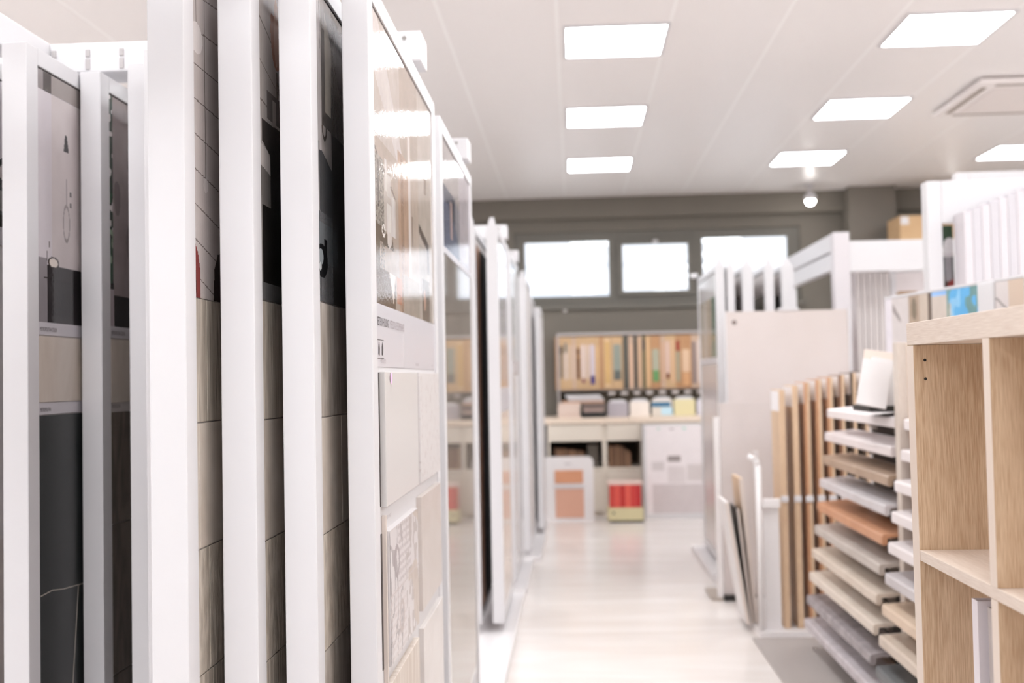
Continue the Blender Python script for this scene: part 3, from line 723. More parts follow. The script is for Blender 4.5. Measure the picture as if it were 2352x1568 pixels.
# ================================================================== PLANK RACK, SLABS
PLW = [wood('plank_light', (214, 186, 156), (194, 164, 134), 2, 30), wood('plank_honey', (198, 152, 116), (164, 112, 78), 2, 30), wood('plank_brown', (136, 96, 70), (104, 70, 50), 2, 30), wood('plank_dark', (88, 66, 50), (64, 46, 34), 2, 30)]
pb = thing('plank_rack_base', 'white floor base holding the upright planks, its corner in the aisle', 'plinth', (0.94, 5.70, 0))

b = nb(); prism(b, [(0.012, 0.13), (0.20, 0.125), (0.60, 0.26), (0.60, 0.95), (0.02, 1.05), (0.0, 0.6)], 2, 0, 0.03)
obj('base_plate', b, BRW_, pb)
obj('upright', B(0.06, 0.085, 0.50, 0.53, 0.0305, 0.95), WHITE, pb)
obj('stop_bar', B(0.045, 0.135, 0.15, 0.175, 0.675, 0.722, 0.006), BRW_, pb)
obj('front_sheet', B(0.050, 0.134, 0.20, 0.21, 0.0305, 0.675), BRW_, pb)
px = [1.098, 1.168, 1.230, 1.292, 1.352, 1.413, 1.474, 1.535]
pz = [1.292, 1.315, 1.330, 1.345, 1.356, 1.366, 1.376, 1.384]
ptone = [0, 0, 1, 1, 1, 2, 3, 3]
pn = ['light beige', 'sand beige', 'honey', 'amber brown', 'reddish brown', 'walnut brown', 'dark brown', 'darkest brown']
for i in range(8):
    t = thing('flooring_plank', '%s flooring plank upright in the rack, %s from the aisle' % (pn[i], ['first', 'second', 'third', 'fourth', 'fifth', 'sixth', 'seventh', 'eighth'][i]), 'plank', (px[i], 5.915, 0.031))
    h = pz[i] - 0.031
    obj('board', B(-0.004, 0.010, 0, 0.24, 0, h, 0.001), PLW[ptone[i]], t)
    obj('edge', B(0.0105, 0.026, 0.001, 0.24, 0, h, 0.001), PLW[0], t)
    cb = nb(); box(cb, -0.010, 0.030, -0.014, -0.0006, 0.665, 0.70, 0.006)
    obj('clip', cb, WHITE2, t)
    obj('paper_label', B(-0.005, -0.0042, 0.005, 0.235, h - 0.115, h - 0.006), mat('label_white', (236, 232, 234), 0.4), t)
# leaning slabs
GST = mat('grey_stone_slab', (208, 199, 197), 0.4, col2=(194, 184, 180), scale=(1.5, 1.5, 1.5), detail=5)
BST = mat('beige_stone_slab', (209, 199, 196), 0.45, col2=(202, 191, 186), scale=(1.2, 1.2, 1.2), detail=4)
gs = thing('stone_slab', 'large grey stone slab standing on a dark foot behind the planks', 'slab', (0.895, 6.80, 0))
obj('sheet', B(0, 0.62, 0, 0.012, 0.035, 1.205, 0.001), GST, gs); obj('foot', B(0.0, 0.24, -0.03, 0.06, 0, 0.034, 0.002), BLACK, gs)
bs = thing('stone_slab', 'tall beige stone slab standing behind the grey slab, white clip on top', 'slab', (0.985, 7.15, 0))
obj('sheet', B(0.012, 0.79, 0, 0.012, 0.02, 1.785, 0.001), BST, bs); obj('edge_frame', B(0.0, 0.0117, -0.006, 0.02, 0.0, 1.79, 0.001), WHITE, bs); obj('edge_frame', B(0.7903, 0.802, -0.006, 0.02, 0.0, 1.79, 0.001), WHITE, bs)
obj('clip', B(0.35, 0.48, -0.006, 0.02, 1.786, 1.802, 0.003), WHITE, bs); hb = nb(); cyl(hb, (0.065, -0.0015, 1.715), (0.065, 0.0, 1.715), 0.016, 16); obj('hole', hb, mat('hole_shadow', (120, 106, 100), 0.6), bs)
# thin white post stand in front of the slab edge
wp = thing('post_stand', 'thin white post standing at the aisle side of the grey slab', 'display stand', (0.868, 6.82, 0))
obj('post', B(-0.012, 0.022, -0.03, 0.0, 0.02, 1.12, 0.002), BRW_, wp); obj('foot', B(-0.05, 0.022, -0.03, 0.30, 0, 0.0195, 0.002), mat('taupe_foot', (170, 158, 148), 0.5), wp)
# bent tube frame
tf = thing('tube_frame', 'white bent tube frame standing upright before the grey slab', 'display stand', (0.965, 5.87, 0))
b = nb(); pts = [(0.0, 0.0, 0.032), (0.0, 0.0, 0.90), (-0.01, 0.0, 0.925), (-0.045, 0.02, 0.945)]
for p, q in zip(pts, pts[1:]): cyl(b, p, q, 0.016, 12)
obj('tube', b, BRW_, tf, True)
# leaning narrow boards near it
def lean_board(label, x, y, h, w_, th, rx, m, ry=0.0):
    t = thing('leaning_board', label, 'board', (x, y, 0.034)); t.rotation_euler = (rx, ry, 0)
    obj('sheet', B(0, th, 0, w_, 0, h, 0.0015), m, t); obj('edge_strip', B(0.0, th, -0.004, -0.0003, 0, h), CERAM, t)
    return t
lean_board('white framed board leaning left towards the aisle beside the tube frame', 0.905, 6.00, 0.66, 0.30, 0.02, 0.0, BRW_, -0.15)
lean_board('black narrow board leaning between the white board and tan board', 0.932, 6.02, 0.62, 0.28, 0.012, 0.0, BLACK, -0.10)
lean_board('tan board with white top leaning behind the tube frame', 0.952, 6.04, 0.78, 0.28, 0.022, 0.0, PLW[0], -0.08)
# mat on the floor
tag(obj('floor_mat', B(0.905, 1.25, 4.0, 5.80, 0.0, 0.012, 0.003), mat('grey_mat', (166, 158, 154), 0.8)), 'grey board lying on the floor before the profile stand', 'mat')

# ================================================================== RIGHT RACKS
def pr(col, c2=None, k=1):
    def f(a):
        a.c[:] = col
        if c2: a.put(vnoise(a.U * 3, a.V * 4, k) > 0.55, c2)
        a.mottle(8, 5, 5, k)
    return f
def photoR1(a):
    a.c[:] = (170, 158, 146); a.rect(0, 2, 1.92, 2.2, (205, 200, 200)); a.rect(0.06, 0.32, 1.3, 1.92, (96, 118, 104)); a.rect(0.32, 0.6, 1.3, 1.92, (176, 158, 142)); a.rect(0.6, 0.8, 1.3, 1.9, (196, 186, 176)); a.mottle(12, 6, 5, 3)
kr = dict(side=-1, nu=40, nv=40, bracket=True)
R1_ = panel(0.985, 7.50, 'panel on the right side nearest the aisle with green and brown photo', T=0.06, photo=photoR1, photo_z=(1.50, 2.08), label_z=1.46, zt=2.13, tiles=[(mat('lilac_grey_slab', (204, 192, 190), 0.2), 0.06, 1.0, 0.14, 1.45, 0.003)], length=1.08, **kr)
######
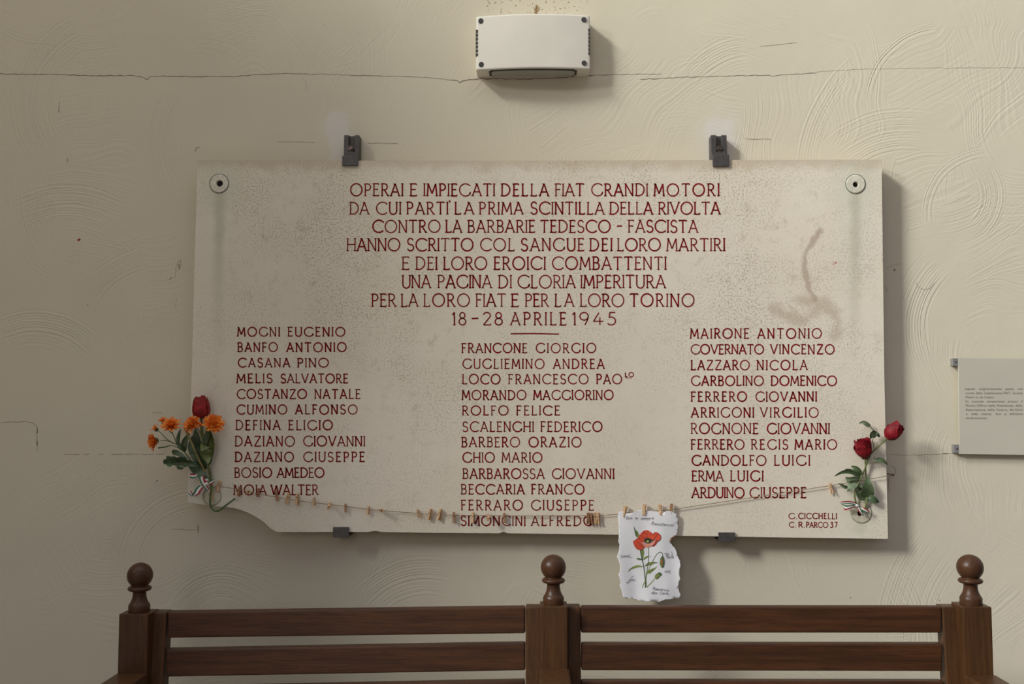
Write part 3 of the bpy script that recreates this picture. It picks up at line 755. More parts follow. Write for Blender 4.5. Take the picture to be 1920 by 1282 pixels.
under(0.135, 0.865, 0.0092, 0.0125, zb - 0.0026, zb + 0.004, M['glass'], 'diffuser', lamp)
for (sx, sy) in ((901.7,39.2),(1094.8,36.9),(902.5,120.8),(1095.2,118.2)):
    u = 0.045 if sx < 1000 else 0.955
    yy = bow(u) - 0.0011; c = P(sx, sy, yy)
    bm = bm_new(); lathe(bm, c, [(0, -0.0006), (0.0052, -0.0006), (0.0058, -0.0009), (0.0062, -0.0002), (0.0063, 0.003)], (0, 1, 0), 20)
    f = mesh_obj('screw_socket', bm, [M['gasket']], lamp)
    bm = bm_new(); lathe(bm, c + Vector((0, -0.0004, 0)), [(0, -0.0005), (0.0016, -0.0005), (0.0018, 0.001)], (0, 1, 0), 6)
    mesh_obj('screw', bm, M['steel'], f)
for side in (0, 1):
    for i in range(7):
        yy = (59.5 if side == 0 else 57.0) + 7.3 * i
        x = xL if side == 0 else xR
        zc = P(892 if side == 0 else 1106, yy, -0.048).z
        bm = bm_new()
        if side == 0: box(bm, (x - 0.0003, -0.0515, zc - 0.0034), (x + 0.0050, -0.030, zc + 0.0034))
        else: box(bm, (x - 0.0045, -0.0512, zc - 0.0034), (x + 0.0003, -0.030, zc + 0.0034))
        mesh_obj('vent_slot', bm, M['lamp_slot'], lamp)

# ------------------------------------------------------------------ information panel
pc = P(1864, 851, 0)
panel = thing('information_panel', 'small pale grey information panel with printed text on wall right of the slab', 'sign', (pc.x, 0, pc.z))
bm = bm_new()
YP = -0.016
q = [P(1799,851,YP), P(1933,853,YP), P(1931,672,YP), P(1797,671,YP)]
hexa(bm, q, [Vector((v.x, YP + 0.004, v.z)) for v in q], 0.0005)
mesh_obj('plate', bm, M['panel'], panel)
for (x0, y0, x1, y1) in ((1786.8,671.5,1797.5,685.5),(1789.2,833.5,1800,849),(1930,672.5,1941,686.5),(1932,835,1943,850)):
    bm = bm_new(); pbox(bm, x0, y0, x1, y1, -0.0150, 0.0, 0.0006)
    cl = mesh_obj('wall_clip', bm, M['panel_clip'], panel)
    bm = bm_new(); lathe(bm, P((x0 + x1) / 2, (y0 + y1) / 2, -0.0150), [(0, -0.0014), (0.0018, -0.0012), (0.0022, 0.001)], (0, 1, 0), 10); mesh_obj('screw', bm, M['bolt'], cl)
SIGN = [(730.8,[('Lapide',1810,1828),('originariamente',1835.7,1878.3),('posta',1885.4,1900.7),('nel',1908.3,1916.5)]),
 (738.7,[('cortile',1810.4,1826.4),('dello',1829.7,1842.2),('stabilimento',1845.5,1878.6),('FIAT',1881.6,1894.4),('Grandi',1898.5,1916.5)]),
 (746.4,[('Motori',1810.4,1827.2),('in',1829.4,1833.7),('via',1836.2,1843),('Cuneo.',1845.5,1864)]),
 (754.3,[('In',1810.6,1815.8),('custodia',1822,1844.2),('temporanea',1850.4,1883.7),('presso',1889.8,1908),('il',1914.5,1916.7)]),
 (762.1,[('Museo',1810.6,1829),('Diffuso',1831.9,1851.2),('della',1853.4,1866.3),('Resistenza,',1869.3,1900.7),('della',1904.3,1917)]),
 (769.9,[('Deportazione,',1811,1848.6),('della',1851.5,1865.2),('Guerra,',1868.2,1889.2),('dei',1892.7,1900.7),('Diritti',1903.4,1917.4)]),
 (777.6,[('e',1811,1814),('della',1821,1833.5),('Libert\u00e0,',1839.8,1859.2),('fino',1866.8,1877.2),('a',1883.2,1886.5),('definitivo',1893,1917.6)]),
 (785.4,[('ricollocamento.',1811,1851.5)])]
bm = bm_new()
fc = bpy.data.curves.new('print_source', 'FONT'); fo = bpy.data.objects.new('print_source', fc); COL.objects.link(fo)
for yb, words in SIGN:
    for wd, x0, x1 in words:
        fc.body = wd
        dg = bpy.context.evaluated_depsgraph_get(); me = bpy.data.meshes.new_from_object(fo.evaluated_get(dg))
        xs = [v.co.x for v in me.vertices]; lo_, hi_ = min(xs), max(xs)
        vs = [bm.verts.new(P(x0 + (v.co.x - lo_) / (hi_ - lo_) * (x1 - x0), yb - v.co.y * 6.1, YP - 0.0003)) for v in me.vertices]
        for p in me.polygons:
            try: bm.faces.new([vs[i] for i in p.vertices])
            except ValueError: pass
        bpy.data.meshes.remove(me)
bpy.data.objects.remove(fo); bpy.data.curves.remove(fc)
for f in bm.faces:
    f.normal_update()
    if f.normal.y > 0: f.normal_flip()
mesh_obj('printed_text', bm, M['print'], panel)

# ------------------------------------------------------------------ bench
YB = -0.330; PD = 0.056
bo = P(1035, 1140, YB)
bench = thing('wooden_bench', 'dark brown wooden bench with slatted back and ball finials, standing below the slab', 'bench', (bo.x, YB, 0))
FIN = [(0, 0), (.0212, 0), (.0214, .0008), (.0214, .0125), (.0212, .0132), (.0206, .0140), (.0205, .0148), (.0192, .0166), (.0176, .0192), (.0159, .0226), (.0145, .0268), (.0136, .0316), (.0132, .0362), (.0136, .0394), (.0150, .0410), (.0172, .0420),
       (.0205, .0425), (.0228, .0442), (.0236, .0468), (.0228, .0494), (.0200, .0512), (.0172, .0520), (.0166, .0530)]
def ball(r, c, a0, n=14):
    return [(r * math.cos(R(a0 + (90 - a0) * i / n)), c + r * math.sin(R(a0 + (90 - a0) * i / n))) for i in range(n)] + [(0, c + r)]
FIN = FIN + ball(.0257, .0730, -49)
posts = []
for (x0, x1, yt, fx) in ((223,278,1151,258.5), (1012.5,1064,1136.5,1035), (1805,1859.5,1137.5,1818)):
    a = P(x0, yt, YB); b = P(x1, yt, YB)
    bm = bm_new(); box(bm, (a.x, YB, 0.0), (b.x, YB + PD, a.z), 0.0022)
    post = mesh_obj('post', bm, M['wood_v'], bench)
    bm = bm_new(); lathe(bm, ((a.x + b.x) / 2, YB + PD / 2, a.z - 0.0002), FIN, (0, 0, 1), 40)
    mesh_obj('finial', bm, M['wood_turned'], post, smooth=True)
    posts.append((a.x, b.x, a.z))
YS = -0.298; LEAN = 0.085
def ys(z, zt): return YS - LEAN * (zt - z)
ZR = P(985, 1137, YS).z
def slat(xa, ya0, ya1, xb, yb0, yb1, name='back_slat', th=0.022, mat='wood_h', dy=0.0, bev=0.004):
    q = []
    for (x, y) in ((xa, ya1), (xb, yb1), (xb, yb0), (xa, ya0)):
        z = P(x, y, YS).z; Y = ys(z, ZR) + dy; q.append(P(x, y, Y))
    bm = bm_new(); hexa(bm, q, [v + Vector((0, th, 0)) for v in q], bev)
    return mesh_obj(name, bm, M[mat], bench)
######
## TASK TO CARRY OUT:
Above is a listing; print exactly its lines from the one with "Continue the Blender" through the one with "pb = thing('plank_rack_base', 'white", and no other lines.

## EXERCISE ANSWER:
Continue the Blender Python script for this scene: part 3, from line 723. More parts follow. The script is for Blender 4.5. Measure the picture as if it were 2352x1568 pixels.
# ================================================================== PLANK RACK, SLABS
PLW = [wood('plank_light', (214, 186, 156), (194, 164, 134), 2, 30), wood('plank_honey', (198, 152, 116), (164, 112, 78), 2, 30), wood('plank_brown', (136, 96, 70), (104, 70, 50), 2, 30), wood('plank_dark', (88, 66, 50), (64, 46, 34), 2, 30)]
pb = thing('plank_rack_base', 'white floor base holding the upright planks, its corner in the aisle', 'plinth', (0.94, 5.70, 0))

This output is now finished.